Sean Sullivan will resign from the Defense Nuclear Facilities Safety board on Feb. 2, a little more than a year after President Donald Trump elevated the longtime board member to chairman.
The Defense Nuclear Facilities Safety Board (DNFSB) announced Sullivan’s decision late Friday in a press release. In a memo to DNFSB staff, Sullivan said he is resigning to pursue other interests and that “[o]ur fine staff deserves to be led by an executive the staff believes in.”
The five-member DNFSB is an independent federal agency that serves as an occupational health and safety watchdog for Department of Energy defense nuclear sites. That includes active nuclear weapon facilities and Cold War nuclear-cleanup sites. The DNFSB has no regulatory power but can issue safety recommendations with which the secretary of energy must publicly agree or disagree.
Last year, Sullivan recommended that Trump ask Congress to dissolve DNFSB. The nonprofit journalism group Center for Public Integrity first reported that.

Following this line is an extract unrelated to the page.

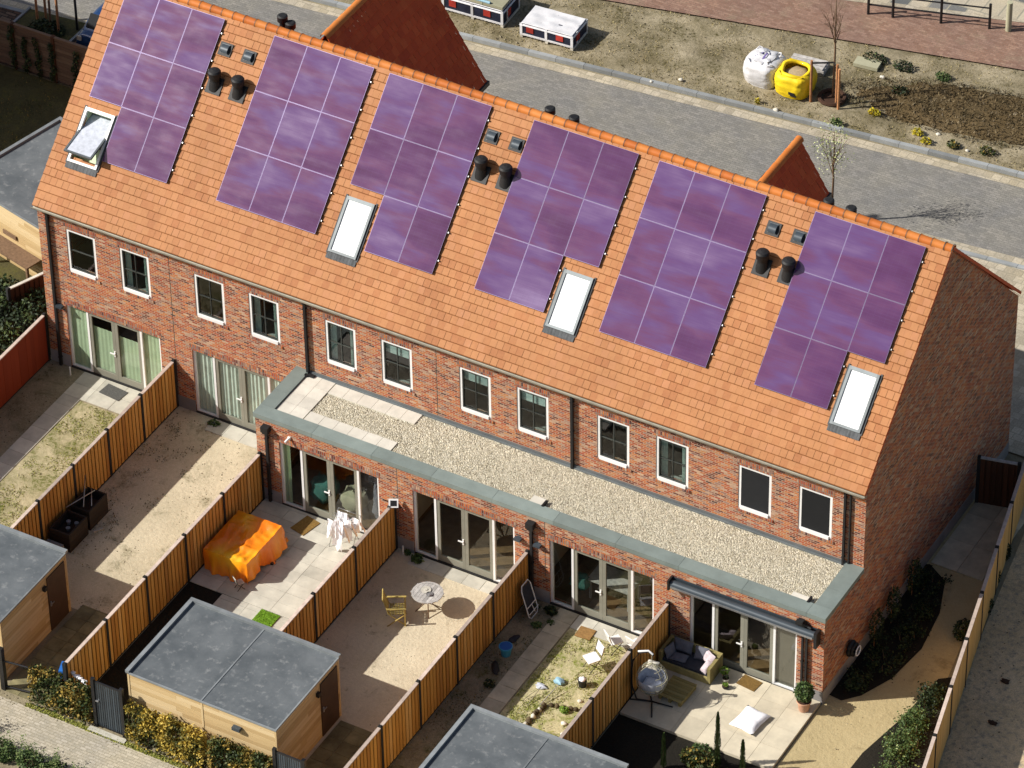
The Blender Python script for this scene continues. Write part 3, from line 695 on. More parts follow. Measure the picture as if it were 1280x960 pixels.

Sullivan joined the board in 2012. A nuclear navy veteran who practiced law privately after leaving the service, he flirted with a political career twice: in 2008, he ran for Congress in the 2nd Congressional District of Connecticut; in 2010 he ran for state Senate. He was on the Republican ticket both times.
Bruce Hamilton, the DNFSB vice chairman, will become acting chairman after Sullivan leaves, according to the board press release.
The next DNFSB member will have to be nominated by the president, then confirmed by the Senate.